This post is dedicated to Bente. The topic was one I considered some time ago for possible exploration, and today seemed most appropriate for getting it done.
This particular summer I lifeguarded with many other guards of varying ages. Most were around my age -- heading into their senior year in high school, -- and some were in college. Our pool manager was in his 30's. I learned to lasso a fly from one of the college guys, a 22-year-old named Dave (not the Dave from the Dave and Richie Show, though).
Manning the front desk of the pool was the most boring component of our day. We sat and sat, with our large notebook containing family pictures of all the pool's patrons. Patrons would come in, give us their pass number; we'd look them up in the book and wave them through. By the end of the summer, we knew pretty much everyone, so there wasn't much to do but say "hello." Beyond that, it was a practice in keeping oneself from going completely insane from the boredom. As is to be expected, the geniuses who designed the pool put the pay phone nowhere near the front desk, so calling friends to kill time wasn't happening. (Note to those young 'uns out there: this was before cell phones were so prevalent.)

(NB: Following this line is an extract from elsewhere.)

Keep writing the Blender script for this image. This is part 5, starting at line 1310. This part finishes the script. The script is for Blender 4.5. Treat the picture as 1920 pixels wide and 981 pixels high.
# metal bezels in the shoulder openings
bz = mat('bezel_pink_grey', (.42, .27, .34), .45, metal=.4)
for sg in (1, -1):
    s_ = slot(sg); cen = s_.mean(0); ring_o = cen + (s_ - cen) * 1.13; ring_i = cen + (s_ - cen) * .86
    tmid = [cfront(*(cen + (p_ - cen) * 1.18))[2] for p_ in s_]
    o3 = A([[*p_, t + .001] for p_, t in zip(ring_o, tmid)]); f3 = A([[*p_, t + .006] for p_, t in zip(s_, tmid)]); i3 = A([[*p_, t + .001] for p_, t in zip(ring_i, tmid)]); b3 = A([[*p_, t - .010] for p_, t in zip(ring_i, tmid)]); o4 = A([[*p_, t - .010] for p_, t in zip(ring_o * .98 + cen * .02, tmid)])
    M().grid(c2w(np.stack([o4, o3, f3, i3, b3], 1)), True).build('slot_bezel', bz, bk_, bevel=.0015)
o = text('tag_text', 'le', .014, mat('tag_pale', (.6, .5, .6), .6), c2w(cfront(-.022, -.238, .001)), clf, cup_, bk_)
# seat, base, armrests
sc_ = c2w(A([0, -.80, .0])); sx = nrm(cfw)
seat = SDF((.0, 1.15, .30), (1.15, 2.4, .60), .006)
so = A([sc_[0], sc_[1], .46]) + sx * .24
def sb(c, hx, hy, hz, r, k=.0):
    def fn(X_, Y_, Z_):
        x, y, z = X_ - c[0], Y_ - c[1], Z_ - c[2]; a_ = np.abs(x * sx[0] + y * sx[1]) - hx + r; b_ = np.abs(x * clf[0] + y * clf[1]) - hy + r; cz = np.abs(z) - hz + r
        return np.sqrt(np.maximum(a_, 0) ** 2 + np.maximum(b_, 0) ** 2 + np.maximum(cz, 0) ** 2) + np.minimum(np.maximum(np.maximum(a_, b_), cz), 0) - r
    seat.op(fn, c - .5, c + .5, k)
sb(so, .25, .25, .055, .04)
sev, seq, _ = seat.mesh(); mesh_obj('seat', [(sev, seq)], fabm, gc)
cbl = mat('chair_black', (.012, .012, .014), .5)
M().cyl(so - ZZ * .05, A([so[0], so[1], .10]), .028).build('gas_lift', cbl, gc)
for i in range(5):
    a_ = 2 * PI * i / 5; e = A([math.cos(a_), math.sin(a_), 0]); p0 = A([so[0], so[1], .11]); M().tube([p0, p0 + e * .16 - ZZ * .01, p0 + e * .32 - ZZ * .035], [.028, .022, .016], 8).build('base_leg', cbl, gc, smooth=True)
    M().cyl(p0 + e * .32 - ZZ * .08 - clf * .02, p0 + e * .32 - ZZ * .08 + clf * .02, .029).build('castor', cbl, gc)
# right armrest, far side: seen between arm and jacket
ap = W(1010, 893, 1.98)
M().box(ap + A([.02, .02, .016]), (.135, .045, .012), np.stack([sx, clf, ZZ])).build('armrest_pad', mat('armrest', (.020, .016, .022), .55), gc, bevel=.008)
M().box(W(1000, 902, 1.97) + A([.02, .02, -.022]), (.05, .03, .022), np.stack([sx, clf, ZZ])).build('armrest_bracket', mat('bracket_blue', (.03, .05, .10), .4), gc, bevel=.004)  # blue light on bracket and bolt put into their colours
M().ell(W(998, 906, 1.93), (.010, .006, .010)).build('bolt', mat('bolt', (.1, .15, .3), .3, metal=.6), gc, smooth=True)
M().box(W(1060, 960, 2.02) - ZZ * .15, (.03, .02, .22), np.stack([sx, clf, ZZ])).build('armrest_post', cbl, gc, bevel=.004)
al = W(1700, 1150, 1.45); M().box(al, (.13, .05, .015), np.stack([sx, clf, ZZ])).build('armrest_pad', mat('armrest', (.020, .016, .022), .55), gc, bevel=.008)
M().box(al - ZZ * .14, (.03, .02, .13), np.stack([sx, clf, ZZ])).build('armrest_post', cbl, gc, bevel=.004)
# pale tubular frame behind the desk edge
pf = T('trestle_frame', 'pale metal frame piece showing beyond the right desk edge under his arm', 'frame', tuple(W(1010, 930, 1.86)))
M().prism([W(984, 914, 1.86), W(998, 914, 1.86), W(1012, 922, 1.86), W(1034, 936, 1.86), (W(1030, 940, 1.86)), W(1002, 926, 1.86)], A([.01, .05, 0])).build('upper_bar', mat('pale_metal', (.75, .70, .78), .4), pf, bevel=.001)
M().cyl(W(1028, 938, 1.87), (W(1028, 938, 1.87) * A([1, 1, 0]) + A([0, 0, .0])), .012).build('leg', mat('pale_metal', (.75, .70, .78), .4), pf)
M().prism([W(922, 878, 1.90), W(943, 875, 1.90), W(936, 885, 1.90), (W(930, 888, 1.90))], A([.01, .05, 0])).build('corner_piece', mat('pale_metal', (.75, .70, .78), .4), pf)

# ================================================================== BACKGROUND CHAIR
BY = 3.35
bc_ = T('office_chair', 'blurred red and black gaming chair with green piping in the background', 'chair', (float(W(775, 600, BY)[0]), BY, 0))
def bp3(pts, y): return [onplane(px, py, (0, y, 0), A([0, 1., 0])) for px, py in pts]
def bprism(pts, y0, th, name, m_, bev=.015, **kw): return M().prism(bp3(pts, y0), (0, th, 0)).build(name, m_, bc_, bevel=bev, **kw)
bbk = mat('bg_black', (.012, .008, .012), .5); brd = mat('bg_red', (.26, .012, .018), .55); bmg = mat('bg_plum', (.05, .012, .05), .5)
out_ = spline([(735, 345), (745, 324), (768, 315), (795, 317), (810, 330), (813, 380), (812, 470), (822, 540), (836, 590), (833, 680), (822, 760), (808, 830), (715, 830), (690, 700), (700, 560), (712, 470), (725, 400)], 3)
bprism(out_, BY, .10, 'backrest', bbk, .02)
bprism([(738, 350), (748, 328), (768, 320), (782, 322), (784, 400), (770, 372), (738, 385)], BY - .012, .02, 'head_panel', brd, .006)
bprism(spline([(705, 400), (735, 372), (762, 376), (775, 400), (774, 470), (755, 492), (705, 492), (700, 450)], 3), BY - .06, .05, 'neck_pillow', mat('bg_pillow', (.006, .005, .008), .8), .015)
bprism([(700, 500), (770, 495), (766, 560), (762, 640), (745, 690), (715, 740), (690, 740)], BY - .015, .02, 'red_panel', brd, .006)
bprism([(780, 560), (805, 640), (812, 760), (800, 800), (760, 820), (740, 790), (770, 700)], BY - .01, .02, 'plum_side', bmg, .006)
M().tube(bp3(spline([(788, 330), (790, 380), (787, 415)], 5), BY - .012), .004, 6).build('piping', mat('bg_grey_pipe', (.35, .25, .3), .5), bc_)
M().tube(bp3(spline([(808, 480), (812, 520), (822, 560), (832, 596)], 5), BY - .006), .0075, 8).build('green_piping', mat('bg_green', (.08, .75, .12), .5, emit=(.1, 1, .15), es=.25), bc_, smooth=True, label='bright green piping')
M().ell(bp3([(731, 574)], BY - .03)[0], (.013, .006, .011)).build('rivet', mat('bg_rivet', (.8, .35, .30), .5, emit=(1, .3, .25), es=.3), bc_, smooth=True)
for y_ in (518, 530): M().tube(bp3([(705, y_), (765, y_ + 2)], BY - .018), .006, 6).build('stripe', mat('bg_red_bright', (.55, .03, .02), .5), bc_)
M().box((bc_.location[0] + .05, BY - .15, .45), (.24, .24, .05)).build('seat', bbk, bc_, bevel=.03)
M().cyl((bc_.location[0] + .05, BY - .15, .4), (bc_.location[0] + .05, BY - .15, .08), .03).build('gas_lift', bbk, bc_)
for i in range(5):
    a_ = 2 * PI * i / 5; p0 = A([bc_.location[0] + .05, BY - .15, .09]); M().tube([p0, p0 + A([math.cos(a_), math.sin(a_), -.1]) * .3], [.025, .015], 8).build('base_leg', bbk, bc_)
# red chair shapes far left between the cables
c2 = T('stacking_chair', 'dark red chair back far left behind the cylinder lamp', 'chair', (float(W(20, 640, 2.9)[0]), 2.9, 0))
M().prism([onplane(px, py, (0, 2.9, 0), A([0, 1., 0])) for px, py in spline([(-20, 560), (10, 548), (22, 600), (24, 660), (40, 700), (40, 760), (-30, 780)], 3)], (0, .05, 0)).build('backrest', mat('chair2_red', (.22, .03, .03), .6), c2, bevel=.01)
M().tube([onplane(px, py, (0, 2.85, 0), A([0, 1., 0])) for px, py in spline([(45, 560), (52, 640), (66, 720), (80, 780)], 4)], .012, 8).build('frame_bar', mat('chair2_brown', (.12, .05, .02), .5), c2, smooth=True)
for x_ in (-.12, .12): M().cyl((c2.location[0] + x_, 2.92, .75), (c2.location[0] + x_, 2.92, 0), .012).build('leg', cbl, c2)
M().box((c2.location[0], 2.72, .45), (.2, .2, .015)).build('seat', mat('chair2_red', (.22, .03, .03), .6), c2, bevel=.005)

Dave was weird. Cute, too in an older and kind of hairy way, but weird. One day as I appeared to relieve him from the front desk, I found him fixated on a fly that had alighted on the counter. He shushed me, concentrating every ounce of his being on this fly.
Suddenly, he swept his hand across the counter, the fly in its path. I watched him quizzically as he held up his closed fist and shook it several times. He then, in the fashion of dropping a yo-yo, opened his hand over the counter, dropping what looked to me like a Most Dead Fly. I was mortified.
::tangent::
Oh no, don't misjudge me. I am totally the type to hurt a fly. I am, however, completely opposed to unnecessary cruelty. Those last few moments of the fly's life were surely terrifying, I thought, and that pissed me off.
::end tangent::
As I began to berate Dave for his horrible treatment of an innocent creature, he reached over to me and plucked a hair from my head. I slapped him, assuming this was his way of telling me he didn't care what I thought, and would add insult to injury by harming me as well. Asshole!
But then, then he proceeded to tie a magic knot in each end of the strand of hair. He slipped one knot over the fly's head and tightened it ever so carefully. The other he tightened around a push pin off the bulletin board next to him. Within a minute, the fly -- only dazed by the fist shaking -- came to and began flying in circles until Dave had amused himself enough and set it free.
I wouldn't have believed such an act possible unless I had seen it with my own eyes. I'm sure some of you are reading this and thinking that I'm making it up. It happened, though, my friends. And I'm wondering if Dave parlayed this amazing talent into a successful career. I think he was a business major.